Errol Garner's Concert by the Sea is a heartfelt gem of top notch, swinging jazz piano music that -- if one didn't know better -- might be mistaken for an Oscar Peterson performance. The guy was that good! I wouldn't be surprised if he was an influence on Peterson. In fact, there are a lot of moments on here that remind me of Peterson's run at The London House in Chicago (circa 1964), sizzling performances spread across several albums on Verve Records and eventually compiled in a wonderful deluxe set.

Now, if I was alone in this perception that Concert by the Sea as mainstream fluff, I'd feel exceptionally dumb. However, clearly, others felt this way, which eventually compelled Columbia records to reissue the album in 1970 -- in electronically re-channeled (faux) stereo -- with revised "hipper" cover art.  On the original 1956-issued album, the cover featured a happy-go-lucky Blonde waving her arms walking (apparently) on the rocks of scenic Carmel by the Sea. On the 1970 reissue, new photography depicted a cooler, hippie-styled (but still White/Blonde) woman with then in vogue long hair and bell bottoms. This was supported by an ad campaign (reproduced in the booklet for the new reissue) bearing the headline "There was a time when you were probably too hip to bother with Erroll Garner's Concert By The Sea."  

For this new 2015 edition, the cover has once again been recreated and more appropriately updated, this time with a beautiful and jubilant African-American woman, a step in the right direction since Mr. Garner himself was Black. It is a significant change worth noting; thank goodness the times they have been a changin'! In a perfect world it really should have been Mr. Garner down there on the rocks in Carmel waving his hands in the air! 

AR-ConcertBySea1970Cover225.jpgToday, Concert by the Sea has been given a perhaps final facelift for the ages thanks to Jamie Howarth and his Plangent Proceesses audio restoration technologies.

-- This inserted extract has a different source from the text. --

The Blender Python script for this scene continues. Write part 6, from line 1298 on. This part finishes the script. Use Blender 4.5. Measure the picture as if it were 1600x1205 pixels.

We here at Audiophilereview have written about Mr. Howarth's technology quite a bit previously so if you want to learn more about it, do click this link for a more in-depth look at the Plangent process, written by our editor Steven Stone.  

In short, Mr. Howarth's proven proprietary technology helps correct many recording errors inherent in the tape recording process, from wow and flutter to stretched magnetic tape. Recordings out now by the likes of Bruce Springsteen and The Grateful Dead have demonstrated the remarkable reparative qualities that Plangent Processes can deliver in the form of steadier playback, more accurate reproduction of instruments, reduced noise, improved frequency response and even an enhanced sense of room and stage dynamics.

To further appreciate how good this recording now sounds, its important to briefly set the way-back machine to September 19th, 1955, when this concert was first recorded. Amazingly, the concert was not intended to have been recorded or released! But, as fate would have it, a representative from the Armed Forces Radio Service was discovered recording the show backstage. After the stellar performance, Mr. Garner's management heard the tapes and ultimately convinced Columbia Records (a label now owned by Sony) to release the concert as a single, heavily condensed LP.  History was made as one of the best selling jazz albums of all time was born, going on to sell some 225,000 copies in its first year alone -- pulling in about $1 million in sales by 1958.  Talk about a cash cow!